- _DATA IN THIS EXERCISE_:
==============================

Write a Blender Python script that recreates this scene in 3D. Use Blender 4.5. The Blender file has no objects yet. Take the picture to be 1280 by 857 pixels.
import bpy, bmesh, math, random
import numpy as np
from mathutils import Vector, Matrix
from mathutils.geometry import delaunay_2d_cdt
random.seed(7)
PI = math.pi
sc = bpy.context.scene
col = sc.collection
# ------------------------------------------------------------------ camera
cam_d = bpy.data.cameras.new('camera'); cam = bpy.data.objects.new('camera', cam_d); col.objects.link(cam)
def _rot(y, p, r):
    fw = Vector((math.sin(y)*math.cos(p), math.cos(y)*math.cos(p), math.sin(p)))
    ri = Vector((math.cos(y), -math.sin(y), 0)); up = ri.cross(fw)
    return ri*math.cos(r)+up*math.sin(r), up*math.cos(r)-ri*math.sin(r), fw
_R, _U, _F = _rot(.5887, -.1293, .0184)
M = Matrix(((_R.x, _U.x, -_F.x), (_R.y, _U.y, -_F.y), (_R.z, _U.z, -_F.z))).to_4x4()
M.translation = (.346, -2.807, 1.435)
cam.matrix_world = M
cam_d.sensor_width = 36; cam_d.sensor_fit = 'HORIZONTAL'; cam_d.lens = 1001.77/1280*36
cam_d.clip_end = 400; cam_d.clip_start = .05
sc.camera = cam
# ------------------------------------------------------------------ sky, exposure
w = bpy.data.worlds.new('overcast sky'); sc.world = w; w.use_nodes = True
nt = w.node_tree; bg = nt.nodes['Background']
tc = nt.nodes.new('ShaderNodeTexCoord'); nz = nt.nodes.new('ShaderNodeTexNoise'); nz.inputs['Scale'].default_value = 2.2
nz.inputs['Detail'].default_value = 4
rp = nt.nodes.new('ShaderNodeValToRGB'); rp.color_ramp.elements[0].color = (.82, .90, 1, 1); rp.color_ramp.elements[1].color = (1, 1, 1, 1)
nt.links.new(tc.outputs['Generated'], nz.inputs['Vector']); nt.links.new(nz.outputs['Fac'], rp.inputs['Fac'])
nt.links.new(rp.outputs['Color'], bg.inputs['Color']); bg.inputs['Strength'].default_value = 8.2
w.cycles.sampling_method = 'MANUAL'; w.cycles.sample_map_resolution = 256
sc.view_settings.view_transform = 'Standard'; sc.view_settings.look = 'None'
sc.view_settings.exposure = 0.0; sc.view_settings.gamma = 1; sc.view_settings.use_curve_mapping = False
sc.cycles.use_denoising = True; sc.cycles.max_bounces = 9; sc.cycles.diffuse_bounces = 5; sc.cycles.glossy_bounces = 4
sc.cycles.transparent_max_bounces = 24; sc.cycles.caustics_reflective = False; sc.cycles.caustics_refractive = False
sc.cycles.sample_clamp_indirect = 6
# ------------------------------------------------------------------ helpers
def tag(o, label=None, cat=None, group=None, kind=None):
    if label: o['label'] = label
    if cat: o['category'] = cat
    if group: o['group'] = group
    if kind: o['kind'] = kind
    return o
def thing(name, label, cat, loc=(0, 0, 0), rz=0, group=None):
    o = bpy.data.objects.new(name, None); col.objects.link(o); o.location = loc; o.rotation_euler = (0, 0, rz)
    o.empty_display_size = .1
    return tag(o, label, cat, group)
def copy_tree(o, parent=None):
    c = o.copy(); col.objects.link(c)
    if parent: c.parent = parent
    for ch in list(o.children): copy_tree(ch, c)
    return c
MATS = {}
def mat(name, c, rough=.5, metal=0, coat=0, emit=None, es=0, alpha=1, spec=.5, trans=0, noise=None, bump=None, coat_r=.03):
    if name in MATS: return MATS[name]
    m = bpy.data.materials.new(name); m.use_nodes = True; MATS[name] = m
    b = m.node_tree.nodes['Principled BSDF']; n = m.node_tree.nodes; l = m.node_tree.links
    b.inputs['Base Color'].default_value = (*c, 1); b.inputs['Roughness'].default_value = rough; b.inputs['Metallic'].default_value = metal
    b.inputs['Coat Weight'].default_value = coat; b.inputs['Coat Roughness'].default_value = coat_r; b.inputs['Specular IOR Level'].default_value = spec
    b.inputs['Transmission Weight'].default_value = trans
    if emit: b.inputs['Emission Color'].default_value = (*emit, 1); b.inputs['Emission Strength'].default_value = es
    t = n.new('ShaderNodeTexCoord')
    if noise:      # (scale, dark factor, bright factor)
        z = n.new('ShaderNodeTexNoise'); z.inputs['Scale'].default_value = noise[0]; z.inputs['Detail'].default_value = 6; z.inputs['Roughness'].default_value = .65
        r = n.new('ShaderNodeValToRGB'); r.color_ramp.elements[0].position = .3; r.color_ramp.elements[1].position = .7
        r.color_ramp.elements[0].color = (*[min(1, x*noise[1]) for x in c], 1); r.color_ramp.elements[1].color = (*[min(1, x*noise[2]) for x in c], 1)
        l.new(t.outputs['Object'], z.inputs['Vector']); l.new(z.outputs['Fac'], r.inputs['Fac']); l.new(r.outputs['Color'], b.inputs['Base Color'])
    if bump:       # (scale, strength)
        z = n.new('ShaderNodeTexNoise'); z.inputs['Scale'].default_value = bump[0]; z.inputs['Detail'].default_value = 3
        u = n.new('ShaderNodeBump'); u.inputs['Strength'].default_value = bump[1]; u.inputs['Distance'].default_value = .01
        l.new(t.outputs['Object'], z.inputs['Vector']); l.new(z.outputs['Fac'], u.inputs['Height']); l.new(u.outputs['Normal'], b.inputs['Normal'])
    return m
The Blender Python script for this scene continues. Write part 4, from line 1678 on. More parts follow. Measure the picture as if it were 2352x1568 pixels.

==============================

Of the lines in the material, how many contain the word "from"? Reply with the number and nothing else.

- _WRITTEN RESPONSE_: 3